**COLLECTED MATERIAL**
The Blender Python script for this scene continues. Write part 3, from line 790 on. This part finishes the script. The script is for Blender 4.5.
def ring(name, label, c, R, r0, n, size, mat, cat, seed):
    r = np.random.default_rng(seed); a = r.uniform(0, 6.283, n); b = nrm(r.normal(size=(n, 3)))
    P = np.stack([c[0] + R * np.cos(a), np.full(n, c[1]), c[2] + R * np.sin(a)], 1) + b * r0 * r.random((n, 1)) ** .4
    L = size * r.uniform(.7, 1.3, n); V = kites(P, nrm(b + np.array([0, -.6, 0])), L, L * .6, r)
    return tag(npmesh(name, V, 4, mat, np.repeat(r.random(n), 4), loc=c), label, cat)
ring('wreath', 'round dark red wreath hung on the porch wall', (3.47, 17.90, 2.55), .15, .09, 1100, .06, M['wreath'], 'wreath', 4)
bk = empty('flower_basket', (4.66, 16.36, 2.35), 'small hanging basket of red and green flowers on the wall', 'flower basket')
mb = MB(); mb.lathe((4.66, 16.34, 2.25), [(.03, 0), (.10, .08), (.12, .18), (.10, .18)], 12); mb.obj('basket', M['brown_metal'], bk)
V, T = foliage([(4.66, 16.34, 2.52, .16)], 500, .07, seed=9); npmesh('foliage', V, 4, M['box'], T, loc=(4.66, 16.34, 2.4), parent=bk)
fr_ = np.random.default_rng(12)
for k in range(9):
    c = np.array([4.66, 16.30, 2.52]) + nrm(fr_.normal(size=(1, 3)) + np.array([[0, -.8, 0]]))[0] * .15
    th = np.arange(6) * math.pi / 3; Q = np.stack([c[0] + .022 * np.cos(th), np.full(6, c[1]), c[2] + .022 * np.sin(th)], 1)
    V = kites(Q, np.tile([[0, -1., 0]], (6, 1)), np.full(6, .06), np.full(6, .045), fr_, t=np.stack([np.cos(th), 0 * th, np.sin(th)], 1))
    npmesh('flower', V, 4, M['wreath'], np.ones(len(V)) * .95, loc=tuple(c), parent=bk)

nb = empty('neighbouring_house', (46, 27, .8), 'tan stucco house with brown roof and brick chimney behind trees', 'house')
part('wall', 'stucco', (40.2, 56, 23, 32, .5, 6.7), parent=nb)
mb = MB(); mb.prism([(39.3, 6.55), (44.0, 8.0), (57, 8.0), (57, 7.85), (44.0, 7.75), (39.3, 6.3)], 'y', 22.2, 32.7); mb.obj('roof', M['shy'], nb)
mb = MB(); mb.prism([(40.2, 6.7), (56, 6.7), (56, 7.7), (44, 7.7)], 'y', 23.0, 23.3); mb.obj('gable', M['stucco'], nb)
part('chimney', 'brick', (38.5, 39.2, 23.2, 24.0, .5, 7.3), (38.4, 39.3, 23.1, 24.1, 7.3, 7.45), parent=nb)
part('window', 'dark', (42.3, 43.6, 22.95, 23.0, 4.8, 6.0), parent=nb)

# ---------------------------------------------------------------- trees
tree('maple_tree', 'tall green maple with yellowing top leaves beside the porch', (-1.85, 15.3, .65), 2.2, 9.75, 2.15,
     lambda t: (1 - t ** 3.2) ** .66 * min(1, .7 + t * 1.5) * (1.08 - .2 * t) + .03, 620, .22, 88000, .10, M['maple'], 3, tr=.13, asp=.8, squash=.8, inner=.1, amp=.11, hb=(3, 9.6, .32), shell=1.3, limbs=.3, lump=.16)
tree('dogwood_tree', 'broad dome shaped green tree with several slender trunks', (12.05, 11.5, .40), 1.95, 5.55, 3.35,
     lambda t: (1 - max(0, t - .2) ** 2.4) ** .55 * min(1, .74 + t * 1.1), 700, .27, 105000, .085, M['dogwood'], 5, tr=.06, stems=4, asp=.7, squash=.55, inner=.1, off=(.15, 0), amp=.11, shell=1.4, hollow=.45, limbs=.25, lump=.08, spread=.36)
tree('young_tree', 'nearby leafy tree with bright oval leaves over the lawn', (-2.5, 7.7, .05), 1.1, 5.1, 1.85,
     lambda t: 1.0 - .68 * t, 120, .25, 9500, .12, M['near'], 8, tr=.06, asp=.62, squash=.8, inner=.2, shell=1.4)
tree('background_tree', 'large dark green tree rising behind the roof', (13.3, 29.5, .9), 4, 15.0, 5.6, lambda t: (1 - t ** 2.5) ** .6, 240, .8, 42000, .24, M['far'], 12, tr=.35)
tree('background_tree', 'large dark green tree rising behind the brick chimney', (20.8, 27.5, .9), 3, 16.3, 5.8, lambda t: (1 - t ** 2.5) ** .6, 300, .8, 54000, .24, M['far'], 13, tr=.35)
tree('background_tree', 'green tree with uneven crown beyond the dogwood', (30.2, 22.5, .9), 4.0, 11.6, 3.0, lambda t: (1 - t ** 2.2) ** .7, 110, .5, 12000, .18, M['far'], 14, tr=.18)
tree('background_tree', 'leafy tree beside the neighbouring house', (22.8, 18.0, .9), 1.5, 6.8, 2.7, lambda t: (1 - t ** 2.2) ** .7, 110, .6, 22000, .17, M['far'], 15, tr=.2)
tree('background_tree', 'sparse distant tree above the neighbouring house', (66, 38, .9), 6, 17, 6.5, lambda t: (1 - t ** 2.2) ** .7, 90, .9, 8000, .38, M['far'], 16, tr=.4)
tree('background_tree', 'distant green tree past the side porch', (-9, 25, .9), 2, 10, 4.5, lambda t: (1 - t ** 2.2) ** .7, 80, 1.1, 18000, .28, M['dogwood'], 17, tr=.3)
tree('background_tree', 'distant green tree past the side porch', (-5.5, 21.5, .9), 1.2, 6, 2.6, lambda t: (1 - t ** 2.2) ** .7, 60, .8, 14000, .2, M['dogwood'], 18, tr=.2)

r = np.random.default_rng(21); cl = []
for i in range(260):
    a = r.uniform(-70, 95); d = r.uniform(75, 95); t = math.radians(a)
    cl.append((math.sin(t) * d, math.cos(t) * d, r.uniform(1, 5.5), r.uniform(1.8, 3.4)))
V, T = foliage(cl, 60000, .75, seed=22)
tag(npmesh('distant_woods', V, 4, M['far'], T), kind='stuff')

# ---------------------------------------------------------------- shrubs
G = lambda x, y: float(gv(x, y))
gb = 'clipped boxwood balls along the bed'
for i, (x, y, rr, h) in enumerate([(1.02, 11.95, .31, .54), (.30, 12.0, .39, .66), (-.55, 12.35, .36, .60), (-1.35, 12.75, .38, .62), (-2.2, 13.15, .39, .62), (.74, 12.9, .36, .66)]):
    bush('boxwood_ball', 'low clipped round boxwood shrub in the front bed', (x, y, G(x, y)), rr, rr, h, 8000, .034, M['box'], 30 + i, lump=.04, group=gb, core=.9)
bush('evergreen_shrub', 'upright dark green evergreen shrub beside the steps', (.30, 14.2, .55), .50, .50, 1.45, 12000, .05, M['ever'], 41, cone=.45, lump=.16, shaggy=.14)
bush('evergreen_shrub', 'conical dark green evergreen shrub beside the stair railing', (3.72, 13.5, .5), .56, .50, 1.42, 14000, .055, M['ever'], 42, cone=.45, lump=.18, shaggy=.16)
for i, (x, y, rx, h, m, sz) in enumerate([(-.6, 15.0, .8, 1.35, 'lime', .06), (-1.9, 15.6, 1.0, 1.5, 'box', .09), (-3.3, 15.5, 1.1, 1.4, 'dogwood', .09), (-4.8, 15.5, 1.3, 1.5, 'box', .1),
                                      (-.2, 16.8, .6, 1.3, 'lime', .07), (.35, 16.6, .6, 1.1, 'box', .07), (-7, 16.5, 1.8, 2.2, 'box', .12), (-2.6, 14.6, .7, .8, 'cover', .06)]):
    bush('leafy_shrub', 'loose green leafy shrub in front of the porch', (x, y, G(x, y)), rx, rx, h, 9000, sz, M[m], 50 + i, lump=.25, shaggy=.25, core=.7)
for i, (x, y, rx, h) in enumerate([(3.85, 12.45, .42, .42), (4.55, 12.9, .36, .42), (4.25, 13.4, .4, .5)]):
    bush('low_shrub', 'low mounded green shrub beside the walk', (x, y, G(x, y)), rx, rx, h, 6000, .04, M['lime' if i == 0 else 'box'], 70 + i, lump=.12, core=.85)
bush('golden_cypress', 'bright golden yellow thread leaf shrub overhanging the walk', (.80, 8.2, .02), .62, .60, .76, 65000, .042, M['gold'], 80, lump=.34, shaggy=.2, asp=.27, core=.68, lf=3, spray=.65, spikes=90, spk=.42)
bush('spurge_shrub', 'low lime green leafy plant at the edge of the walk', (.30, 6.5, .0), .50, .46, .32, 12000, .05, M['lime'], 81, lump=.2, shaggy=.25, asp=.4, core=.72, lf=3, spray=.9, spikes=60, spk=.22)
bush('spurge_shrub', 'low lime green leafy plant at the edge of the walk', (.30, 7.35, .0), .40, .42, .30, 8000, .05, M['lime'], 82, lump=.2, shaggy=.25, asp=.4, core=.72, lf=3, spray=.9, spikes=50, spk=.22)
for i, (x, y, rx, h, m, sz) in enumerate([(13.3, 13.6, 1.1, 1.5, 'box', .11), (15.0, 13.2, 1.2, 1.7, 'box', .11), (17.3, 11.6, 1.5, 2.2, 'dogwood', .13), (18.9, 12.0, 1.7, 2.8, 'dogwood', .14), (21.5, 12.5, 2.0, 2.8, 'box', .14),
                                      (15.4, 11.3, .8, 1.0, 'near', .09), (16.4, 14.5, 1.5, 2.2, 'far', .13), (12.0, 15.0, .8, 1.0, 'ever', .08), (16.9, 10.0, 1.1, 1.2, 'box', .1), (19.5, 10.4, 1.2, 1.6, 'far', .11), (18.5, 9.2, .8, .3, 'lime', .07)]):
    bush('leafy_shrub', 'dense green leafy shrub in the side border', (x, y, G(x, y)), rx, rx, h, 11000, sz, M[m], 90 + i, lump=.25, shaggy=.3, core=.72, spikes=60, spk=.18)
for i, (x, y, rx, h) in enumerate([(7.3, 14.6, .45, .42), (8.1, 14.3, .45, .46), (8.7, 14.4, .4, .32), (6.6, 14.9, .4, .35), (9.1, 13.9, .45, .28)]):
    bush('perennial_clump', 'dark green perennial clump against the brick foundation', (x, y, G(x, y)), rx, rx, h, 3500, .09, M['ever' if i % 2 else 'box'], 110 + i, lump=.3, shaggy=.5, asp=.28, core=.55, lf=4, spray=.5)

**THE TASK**
Starting at the line that contains "bush('boxwood_ball', 'low clipped" and stopping at the line that contains "bush('evergreen_shrub', 'conical dark", transcribe the lines exactly; both boundary lines are to be included.

**EXERCISE ANSWER**
    bush('boxwood_ball', 'low clipped round boxwood shrub in the front bed', (x, y, G(x, y)), rr, rr, h, 8000, .034, M['box'], 30 + i, lump=.04, group=gb, core=.9)
bush('evergreen_shrub', 'upright dark green evergreen shrub beside the steps', (.30, 14.2, .55), .50, .50, 1.45, 12000, .05, M['ever'], 41, cone=.45, lump=.16, shaggy=.14)
bush('evergreen_shrub', 'conical dark green evergreen shrub beside the stair railing', (3.72, 13.5, .5), .56, .50, 1.42, 14000, .055, M['ever'], 42, cone=.45, lump=.18, shaggy=.16)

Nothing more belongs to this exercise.